━━━ MATERIAL TO PROCESS ━━━

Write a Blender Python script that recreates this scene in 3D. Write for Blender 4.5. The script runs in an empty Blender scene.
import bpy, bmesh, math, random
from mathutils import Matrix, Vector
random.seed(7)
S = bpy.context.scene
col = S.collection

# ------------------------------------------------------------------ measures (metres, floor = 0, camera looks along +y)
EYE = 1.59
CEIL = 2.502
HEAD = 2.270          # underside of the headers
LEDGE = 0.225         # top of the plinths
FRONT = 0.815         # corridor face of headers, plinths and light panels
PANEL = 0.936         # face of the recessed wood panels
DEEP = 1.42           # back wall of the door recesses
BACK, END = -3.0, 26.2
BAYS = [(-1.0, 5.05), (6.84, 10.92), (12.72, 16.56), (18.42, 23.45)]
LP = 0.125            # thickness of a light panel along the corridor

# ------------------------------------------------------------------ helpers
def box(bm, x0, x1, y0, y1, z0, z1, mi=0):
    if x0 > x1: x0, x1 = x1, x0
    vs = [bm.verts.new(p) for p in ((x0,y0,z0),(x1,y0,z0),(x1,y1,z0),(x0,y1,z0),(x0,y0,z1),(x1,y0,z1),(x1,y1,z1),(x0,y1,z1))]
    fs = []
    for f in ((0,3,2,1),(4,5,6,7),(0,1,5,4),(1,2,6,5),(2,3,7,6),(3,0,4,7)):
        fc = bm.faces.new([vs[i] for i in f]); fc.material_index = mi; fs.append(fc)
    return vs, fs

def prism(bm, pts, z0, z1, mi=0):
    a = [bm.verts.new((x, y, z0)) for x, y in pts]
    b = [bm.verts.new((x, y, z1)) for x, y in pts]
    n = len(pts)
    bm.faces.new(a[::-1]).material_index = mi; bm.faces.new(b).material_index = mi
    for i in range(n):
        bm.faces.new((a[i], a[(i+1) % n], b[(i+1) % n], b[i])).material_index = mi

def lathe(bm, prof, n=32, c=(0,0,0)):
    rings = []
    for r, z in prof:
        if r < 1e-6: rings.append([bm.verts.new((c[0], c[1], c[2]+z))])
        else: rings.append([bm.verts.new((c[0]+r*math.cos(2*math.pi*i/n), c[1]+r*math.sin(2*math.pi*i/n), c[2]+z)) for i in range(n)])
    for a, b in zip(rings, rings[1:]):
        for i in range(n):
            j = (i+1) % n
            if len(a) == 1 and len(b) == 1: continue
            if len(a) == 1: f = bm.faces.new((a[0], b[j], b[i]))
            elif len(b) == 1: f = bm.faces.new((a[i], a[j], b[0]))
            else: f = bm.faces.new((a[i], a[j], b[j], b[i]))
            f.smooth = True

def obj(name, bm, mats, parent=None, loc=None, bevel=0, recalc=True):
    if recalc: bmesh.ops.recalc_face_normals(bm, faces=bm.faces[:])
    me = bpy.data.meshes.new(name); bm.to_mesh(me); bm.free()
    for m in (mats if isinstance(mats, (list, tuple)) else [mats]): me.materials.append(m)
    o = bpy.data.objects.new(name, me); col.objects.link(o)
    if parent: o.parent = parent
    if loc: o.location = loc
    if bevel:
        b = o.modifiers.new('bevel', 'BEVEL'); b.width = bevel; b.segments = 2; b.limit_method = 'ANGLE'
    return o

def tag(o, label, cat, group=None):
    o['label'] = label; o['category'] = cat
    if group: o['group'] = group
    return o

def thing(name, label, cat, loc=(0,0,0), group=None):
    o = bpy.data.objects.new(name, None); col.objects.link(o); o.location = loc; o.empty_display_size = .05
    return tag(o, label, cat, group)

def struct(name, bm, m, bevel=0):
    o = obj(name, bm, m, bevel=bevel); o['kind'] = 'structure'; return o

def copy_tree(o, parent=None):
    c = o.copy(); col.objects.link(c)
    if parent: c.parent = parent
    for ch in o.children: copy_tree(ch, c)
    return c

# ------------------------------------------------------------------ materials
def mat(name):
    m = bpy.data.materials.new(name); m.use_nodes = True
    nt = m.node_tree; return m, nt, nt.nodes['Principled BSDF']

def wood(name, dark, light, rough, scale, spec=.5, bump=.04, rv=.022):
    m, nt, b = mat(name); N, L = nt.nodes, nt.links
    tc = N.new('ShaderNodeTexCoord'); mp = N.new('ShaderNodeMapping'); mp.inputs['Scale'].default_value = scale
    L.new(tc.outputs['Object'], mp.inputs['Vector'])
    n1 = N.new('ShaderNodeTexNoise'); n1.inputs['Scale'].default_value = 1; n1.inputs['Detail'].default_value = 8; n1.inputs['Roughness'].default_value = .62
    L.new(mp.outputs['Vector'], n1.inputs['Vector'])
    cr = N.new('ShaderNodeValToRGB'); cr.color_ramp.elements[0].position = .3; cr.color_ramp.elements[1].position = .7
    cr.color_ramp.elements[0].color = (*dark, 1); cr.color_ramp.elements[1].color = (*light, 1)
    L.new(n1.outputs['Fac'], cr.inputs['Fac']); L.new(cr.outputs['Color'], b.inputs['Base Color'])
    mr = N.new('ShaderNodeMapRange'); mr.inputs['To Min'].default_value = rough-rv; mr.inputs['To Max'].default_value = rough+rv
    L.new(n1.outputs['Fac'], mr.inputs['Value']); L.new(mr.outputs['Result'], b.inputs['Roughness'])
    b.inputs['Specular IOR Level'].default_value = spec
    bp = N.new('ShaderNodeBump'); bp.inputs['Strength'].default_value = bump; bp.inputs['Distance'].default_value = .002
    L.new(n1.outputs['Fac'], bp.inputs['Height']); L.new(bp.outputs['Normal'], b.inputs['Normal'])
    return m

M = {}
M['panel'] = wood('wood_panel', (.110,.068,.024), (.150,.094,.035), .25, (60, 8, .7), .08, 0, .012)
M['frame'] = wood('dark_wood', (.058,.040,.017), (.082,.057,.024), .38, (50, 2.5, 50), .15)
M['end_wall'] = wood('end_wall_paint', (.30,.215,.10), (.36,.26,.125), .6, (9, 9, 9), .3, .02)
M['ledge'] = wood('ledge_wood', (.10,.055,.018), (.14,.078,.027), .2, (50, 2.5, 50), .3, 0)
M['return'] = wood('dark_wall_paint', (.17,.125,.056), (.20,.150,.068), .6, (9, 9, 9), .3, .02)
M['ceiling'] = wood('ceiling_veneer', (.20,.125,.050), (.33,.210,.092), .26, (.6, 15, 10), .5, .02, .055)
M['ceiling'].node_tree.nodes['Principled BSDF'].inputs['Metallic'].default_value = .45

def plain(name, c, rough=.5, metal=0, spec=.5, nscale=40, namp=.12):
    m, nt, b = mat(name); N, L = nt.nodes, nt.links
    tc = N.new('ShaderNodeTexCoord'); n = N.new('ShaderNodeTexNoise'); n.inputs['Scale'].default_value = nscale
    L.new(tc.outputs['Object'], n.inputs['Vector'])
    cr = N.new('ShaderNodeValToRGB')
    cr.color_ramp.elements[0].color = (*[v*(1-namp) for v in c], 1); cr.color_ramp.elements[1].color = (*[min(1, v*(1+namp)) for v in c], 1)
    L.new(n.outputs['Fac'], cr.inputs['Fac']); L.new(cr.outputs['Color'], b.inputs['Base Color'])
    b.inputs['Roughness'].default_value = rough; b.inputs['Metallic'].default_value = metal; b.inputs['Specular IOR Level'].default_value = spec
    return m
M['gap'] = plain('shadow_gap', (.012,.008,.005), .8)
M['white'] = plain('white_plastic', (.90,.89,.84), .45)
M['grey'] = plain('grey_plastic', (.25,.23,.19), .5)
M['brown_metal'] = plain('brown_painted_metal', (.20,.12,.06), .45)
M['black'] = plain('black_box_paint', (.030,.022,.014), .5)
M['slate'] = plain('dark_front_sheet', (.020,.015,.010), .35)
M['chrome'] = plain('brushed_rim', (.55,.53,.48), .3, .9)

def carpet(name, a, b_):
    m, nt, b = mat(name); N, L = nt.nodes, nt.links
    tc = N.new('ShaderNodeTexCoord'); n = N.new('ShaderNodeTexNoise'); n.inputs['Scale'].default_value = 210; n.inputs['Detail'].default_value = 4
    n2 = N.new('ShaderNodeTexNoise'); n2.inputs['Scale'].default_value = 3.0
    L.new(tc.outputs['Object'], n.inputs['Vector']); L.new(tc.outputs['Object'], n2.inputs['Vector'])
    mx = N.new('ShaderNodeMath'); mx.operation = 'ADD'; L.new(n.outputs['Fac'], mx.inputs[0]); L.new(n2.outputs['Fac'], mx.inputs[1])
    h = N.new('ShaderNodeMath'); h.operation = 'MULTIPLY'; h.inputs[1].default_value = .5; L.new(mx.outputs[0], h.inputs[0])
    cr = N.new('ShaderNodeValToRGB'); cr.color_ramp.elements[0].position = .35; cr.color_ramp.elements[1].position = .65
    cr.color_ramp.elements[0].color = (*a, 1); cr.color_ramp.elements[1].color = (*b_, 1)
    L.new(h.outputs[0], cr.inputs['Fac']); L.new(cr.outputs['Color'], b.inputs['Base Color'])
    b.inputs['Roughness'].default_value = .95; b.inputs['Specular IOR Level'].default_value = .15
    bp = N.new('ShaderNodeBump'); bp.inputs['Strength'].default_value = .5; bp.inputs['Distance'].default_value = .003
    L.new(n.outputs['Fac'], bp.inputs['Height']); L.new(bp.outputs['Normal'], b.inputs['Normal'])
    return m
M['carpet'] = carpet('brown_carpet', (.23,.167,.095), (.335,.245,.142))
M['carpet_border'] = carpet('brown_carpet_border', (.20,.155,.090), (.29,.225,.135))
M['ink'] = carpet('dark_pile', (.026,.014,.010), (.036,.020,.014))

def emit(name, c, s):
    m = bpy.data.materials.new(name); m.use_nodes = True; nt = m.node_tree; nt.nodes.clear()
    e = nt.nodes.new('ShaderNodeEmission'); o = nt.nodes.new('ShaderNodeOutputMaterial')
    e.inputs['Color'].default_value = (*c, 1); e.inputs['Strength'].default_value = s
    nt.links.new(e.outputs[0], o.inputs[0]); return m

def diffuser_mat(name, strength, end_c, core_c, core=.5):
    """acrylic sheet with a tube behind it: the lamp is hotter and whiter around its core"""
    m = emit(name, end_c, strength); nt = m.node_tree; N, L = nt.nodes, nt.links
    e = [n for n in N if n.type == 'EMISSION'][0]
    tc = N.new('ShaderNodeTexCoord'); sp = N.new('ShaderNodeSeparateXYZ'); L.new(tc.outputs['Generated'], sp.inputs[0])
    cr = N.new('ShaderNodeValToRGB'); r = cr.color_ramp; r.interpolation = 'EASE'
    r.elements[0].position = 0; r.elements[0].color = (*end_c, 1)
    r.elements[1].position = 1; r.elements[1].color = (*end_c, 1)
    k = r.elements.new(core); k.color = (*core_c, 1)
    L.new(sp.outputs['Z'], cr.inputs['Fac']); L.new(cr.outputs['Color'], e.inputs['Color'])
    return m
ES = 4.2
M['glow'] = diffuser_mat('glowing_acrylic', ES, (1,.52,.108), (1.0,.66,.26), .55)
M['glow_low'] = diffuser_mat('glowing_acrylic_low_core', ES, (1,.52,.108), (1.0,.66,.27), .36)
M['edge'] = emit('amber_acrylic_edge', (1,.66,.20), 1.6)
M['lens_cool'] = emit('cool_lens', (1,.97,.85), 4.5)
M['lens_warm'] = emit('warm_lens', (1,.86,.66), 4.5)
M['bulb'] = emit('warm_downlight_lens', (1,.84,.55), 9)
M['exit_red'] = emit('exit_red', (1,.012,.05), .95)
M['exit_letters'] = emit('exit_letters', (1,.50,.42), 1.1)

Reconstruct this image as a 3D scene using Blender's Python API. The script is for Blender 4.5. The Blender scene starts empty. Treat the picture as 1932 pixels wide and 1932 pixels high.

━━━

- **EXERCISE REQUIREMENTS**:
Within the listing above, find every line containing the string "Python" and return it.

- **EXPECTED OUTPUT**:
Write a Blender Python script that recreates this scene in 3D. Write for Blender 4.5. The script runs in an empty Blender scene.
Reconstruct this image as a 3D scene using Blender's Python API. The script is for Blender 4.5. The Blender scene starts empty. Treat the picture as 1932 pixels wide and 1932 pixels high.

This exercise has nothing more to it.